41. There is evidence, not least from the guardian, that the children have been caught up in their father’s thinking about the issue of their future. The comment reported by F to the guardian about J’s question as to why he was always so busy on the computer writing things for the court case shows J’s awareness of the court proceedings. His suggestion to his father that no one ever read what he wrote so he might as well send blank pieces of paper, echoes F’s complaint, in relation to the Polish courts, that the judges have not read the papers and suggests to me that J has become aware of rather more than just the simple existence of the court proceedings. F’s own affidavit invites attention to examples of the children’s artwork which he says show that the children are worried about having to return to their mother’s care. This underlines their awareness that their situation is far from settled and I have no doubt that they are very conscious that the issue of which parent they live with and in which country remains a live one. In this regard, I note the comment of the children to the CAFCASS reporter in the first Hague proceedings that they did not want to see their mother as she would do anything to keep them in Poland, which shows that even then they were aware of the insecurity of the situation. Furthermore, I accept the guardian’s evidence that they have been subjected to influence from F which has led to them putting forward an extreme but unreasoned preference to remain in England and with him. This sort of influence, including F’s appearance just before the boys met the guardian at her office, is hardly consistent with a climate in which the children could be expected to settle into a normal pattern of life in this country.

42. I accept M’s evidence that J suggested he could return to Poland with her whilst MJ remained here.

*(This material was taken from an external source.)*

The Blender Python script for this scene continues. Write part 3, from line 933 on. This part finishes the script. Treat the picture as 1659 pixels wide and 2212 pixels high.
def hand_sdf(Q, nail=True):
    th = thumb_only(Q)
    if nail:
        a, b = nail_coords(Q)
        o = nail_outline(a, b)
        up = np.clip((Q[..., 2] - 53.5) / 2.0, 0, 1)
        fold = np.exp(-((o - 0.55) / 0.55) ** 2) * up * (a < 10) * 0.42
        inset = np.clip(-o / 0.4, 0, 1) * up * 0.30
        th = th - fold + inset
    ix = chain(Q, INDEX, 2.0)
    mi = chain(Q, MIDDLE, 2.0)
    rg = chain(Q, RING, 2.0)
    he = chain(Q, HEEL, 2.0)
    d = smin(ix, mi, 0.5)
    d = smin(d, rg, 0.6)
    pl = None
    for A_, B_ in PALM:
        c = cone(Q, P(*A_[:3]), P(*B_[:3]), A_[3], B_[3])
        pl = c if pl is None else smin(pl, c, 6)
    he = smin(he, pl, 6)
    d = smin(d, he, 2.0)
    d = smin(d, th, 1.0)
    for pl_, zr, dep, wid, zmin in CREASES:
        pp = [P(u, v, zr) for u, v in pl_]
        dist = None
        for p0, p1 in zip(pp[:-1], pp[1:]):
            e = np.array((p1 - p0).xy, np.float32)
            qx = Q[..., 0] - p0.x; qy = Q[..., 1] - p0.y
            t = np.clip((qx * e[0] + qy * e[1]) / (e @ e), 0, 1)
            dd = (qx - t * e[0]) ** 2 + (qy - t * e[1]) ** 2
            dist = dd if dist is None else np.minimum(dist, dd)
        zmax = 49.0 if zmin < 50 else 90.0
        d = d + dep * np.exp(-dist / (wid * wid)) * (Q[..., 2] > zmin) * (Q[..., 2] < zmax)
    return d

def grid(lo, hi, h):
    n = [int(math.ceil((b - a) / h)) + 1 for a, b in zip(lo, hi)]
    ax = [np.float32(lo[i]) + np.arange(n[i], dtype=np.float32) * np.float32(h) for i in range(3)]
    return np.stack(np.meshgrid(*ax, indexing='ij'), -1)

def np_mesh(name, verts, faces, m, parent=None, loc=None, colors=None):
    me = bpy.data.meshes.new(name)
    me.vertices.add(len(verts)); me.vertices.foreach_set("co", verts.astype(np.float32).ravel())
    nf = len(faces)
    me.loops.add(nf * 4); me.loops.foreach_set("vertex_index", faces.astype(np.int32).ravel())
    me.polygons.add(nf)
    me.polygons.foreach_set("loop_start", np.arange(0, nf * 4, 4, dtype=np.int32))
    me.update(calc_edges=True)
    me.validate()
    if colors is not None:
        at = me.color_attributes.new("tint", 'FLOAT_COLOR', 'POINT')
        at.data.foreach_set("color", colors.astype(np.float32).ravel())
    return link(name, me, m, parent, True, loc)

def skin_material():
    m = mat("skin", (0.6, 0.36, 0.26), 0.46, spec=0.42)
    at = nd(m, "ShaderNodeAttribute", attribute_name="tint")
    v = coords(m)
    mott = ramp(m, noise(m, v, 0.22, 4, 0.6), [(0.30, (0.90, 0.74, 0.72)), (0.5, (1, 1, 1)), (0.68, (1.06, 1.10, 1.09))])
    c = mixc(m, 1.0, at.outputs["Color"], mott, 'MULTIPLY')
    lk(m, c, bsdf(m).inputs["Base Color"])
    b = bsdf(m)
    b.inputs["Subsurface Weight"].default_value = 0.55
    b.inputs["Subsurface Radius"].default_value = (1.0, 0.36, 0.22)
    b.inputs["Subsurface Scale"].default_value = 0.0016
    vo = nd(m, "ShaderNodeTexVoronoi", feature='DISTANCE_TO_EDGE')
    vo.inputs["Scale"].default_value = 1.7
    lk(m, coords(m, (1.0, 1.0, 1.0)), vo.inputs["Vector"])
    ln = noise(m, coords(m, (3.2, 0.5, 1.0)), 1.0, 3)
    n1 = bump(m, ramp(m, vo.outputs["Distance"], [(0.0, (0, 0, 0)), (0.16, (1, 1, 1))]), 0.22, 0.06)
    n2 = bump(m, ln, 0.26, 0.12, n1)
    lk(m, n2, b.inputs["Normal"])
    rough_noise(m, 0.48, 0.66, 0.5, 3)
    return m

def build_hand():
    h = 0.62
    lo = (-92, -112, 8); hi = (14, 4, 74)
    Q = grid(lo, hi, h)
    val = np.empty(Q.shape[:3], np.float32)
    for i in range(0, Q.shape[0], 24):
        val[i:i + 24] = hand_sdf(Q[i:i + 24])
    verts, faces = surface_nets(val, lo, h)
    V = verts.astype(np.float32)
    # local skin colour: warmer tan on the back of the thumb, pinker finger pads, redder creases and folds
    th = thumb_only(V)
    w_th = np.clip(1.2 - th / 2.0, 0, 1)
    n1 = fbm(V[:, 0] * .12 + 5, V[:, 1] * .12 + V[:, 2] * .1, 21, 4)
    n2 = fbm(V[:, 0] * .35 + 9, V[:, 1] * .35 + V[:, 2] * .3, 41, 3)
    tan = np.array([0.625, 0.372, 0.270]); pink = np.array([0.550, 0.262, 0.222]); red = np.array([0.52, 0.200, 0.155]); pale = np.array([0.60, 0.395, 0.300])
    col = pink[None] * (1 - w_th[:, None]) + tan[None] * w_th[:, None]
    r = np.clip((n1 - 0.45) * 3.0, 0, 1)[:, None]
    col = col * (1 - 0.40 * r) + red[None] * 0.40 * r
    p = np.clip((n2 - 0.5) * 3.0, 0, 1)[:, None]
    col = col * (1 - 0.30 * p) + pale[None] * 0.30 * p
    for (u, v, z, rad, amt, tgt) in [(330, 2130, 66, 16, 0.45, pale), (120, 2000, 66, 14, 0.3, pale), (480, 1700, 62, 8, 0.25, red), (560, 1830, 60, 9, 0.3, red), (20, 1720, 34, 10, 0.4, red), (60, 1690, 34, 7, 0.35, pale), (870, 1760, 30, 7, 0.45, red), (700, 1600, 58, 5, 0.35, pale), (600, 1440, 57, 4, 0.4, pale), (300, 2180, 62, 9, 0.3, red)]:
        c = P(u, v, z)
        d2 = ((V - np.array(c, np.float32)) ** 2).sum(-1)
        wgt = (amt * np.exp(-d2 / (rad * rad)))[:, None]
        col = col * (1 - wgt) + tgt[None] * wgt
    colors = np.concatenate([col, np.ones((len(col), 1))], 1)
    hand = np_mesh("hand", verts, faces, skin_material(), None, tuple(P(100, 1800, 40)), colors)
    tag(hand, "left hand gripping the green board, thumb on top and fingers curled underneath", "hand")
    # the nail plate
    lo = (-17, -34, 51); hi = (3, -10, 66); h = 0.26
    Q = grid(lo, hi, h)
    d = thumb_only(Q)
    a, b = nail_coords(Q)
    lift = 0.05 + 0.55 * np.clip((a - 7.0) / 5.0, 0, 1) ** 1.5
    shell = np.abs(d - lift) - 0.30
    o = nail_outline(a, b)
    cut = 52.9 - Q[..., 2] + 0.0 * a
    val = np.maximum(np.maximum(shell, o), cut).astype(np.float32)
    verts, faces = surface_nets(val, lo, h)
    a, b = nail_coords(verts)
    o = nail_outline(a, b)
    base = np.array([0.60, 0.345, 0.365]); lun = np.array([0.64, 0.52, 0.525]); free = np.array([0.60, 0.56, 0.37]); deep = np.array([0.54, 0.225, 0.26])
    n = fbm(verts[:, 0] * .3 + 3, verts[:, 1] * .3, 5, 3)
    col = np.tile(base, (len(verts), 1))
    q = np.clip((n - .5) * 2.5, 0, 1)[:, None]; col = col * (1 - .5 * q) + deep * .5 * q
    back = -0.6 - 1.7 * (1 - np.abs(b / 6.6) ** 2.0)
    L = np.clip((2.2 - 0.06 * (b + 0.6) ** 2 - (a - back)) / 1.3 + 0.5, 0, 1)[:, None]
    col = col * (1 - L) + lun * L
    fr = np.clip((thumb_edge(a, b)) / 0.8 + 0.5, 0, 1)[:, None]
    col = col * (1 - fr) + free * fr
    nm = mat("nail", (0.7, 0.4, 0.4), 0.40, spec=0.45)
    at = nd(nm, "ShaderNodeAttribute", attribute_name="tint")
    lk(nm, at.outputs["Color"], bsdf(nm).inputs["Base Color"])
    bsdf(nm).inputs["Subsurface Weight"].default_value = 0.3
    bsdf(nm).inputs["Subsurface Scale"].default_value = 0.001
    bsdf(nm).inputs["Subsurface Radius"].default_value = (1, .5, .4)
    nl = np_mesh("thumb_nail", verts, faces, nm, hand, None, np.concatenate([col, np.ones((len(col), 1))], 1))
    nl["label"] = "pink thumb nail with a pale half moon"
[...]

This undermines what otherwise appeared to be a consistent preference to stay in England with F and shows that, whatever his preferences, J, at least, is not wholly committed to his life here.

43. I take into account that the children have done well enough in school here and learned to function adequately in English, although it is interesting to see that Miss Ball, in her written submission, calls into question their meeting with the guardian on the basis that it was not conducted in Polish. It is clearly material that J has been in the same school throughout and MJ since last autumn and that their accommodation has been stable, although I note from the guardian’s report that there will be a change now because their aunt has moved out of her flat so will not be involved in their lives in the same way in future. It is also material that they have made friends here and joined in the local community, albeit with something of a Polish slant, and enjoyed the local recreational possibilities. I note all of the matters listed by Miss Ball in her written submission at paragraph 10, including, in so far as it is of significance, the boys’ indication that they would support England rather than Poland in a football match between the two countries. Even taking all these matters into account, however, when one looks at all the circumstances of the case, it is not established, in my view, that these children have settled in this country within the meaning of Article 12. It follows that unless the children’s objections deflect me from that course, I must order that they return to Poland. No discretion arises in this regard.

Children’s objections
44. So far as is material, Article 13 provides:

“The judicial or administrative authority may also refuse to order the return of the child if it finds that the child objects to being returned and has attained an age and degree of maturity at which it is appropriate to take account of its views.”

45. No one suggests that I should make an order separating the children and accordingly I have addressed the issue of their objections on the basis that whatever order I make will relate to both of them.

46. I must first ask whether these children in fact object to being returned to Poland. The guardian’s report, which I accept, is very helpful on this point and generally in relation to the question of the children’s objections. Much of the evidence is to the effect that J and MJ want to stay in England with F. On the other hand, I have accepted that J told his mother he was prepared to go back to Poland with her, leaving MJ here. Furthermore, the evidence suggests that the children’s actual wish is to remain with their father who is in England and there is very little to support the idea that they have a real objection to returning to Poland as a country. If they do have an objection to returning to Poland, I must consider the impact of their age and their degree of maturity. It was plainly right that a guardian should have been instructed to ascertain what she could about their views but both children, and MJ particularly, are very much at the younger end of those children whose views may be material. The guardian was surprised to find them more unforthcoming about their situation than would normally be expected at their age. There is no doubt of the considerable influence of their father upon their views. His approach to them in this regard will have prevented them from maturing in the normal way, at least in relation to their feelings about their future and possibly, I fear, in other ways too. In these circumstances, whilst I obviously acknowledge that for the vast majority of the time, they have said they want to live in England with their father rather than returning to Poland, in my judgment no weight can appropriately be given to those views in determining whether the children should be returned to Poland.

Conclusions
47. F’s case under both Article 12 and Article 13 not having been established, it follows that there must be an order for the children to return to Poland.

48. I do not propose to deal other than very briefly with Miss Ball’s submissions on Article 10 of Brussels IIR in relation to jurisdiction, which she argues has transferred to the English court. Under that Article, the Polish courts retain their jurisdiction in a child abduction case unless various conditions are met. In this case, F relies on the provision which comes into play where, inter alia, the child has resided in another Member State for a period of at least one year after the person having rights of custody has had or should have had knowledge of the whereabouts of the child. M has not had knowledge of the children’s whereabouts for the requisite period and nor should she have had that knowledge. I have set out above why it is that I reject F’s argument that she should have found out sooner. It follows that jurisdiction in this case remains with the Polish courts who are, of course, in the middle of their consideration of the matter.